The Virginia Center for Investigative Journalism at WHRO has been awarded a Local Reporting Network grant from ProPublica. The grant will support work by journalist Brandi Kellam, an Emmy-award winning reporter who has produced national stories for CBS News.
Kellam, one of five journalists chosen from around the country for the highly-competitive grant, will spend a year with VCIJ. ProPublica is the leading nonprofit newsroom in the U.S., regularly winning national awards for its investigations.
The Local News Reporting grants have paired veteran journalists at ProPublica with local reporters from public media companies, broadcast networks and newspapers. A collaboration with the Anchorage Daily News was awarded a Pulitzer Prize for Public Service in 2020.
The grant greatly enhances VCIJ’s mission to expand community-supported, independent local and state journalism. The award also furthers WHRO’s mission to expand its newsroom and provide more quality, unbiased reporting on issues vital to the community.

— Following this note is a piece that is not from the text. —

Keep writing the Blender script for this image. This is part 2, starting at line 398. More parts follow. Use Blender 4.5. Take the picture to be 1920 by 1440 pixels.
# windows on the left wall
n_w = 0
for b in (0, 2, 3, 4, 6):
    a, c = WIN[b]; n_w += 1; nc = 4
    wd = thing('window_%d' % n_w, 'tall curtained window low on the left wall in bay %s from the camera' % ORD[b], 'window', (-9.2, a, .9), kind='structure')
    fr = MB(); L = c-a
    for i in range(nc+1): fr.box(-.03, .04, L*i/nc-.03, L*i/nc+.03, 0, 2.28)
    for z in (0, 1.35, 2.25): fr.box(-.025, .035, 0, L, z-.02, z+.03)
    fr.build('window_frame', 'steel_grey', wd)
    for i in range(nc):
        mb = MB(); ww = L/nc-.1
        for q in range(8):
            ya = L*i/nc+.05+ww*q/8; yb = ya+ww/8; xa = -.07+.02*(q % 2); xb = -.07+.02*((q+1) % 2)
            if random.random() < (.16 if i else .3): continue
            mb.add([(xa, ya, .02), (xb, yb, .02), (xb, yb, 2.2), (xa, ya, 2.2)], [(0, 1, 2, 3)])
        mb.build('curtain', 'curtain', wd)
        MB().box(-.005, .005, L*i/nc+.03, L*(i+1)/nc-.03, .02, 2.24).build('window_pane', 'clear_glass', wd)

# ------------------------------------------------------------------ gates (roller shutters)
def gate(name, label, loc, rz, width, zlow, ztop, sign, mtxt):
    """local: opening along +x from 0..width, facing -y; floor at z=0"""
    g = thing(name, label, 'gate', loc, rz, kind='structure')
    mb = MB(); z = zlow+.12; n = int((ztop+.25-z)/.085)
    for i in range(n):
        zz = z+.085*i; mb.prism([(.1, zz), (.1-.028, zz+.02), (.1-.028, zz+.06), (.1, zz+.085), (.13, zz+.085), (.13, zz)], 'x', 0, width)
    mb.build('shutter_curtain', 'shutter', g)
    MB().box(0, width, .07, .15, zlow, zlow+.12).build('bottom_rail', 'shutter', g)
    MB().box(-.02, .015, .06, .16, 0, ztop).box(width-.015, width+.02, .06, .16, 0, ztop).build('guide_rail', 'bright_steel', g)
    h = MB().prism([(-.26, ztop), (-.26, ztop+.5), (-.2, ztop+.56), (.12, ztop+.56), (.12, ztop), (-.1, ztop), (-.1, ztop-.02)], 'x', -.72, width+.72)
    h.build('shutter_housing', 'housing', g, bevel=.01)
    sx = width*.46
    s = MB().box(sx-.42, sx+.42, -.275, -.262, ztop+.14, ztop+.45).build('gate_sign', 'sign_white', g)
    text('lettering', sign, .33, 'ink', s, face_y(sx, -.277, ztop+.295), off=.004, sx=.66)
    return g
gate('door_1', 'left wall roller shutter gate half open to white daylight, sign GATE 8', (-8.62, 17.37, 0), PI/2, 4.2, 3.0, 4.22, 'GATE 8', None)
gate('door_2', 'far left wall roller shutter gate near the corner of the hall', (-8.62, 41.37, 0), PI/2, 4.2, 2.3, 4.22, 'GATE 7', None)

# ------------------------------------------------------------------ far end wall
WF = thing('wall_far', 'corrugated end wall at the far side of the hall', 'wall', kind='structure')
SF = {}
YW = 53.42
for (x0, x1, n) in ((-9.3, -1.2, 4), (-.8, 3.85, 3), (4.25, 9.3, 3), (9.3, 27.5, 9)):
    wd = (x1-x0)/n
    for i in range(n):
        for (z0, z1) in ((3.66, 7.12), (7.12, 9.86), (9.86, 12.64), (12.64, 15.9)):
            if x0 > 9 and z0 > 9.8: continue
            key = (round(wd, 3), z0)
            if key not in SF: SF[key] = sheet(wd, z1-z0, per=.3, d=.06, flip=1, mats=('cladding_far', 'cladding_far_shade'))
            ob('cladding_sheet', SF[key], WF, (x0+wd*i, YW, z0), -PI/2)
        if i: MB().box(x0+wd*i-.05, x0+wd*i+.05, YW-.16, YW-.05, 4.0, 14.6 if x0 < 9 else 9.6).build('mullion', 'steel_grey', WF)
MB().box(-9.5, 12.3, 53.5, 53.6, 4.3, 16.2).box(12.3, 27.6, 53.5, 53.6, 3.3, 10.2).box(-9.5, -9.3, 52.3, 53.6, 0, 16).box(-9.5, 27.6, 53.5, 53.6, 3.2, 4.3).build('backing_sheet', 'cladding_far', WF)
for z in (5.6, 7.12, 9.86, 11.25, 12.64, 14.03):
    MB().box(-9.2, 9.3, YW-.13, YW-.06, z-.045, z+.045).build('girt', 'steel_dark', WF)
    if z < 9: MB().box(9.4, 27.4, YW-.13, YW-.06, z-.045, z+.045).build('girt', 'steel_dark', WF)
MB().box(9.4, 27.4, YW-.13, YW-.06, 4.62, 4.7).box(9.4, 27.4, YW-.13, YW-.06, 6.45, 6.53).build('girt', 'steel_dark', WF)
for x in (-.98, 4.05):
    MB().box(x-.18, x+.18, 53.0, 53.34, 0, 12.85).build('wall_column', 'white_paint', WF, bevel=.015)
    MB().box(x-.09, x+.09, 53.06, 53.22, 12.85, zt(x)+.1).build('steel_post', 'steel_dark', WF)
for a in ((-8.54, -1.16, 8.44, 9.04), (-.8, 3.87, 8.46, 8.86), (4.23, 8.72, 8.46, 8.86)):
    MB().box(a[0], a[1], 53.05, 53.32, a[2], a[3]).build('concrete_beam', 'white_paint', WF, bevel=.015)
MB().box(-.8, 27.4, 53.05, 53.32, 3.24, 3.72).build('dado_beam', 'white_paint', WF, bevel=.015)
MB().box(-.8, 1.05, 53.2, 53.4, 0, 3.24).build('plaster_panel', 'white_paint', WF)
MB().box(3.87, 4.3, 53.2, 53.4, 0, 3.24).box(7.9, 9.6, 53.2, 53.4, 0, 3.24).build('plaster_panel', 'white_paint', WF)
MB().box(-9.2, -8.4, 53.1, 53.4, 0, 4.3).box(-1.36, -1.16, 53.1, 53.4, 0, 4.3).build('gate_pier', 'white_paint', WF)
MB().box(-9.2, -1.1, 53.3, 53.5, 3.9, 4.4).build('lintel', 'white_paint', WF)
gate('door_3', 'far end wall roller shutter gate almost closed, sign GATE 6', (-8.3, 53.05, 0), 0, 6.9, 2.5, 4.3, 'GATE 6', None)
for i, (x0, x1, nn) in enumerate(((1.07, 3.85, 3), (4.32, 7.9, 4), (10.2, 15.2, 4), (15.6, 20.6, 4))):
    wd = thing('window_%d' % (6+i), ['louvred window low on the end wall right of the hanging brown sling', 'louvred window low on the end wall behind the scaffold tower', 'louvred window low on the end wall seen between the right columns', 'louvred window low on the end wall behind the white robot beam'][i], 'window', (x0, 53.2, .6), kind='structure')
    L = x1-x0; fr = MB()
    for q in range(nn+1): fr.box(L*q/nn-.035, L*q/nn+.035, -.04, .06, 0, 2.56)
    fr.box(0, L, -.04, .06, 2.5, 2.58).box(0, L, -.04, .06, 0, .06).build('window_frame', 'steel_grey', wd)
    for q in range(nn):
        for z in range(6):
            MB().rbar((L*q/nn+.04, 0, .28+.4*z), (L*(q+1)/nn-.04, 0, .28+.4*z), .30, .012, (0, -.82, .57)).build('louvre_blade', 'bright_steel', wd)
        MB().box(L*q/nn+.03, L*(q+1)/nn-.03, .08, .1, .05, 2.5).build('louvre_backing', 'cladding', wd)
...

“Over the past several years journalism at local and regional levels has been particularly hard hit which is why WHRO is focused on expanding our newsroom,” said Bert Schmidt, president and CEO of WHRO Public Media. “ProPublica’s investment is much needed and appreciated.”
The Virginia Center for Investigative Journalism, started in 2019, was acquired by WHRO in May 2022. Its focus is to bring quality, watchdog journalism to Virginia as legacy media companies decline.
“ProPublica is the gold standard of nonprofit investigative journalism. VCIJ was launched to replicate their efforts in Virginia,” said Louis Hansen, senior editor at VCIJ. “We’re thrilled to add Brandi Kellam – a talented, proven and award-winning journalist – to our growing team.”
About Brandi Kellam
Kellam, an Emmy award winning journalist, has reported and produced for CBS News. She contributed to the network’s historic coverage of the 2020 Senate impeachment trial of former President Donald Trump and the death of Minneapolis resident George Floyd in police custody.
In 2021, Kellam was awarded a fellowship from Columbia University’s Ira A. Lipman Center For Journalism and Civil and Human Rights to follow how public policy and urbanization disproportionately impacts black residents in Newport News, Va.
Kellam has also been an instructor, leading course discussions on journalism for the S.I Newhouse School of Public Communications at Syracuse University where she earned a master’s degree in broadcast and digital journalism. She also holds a bachelor’s degree in sociology from the University of North Carolina at Chapel Hill.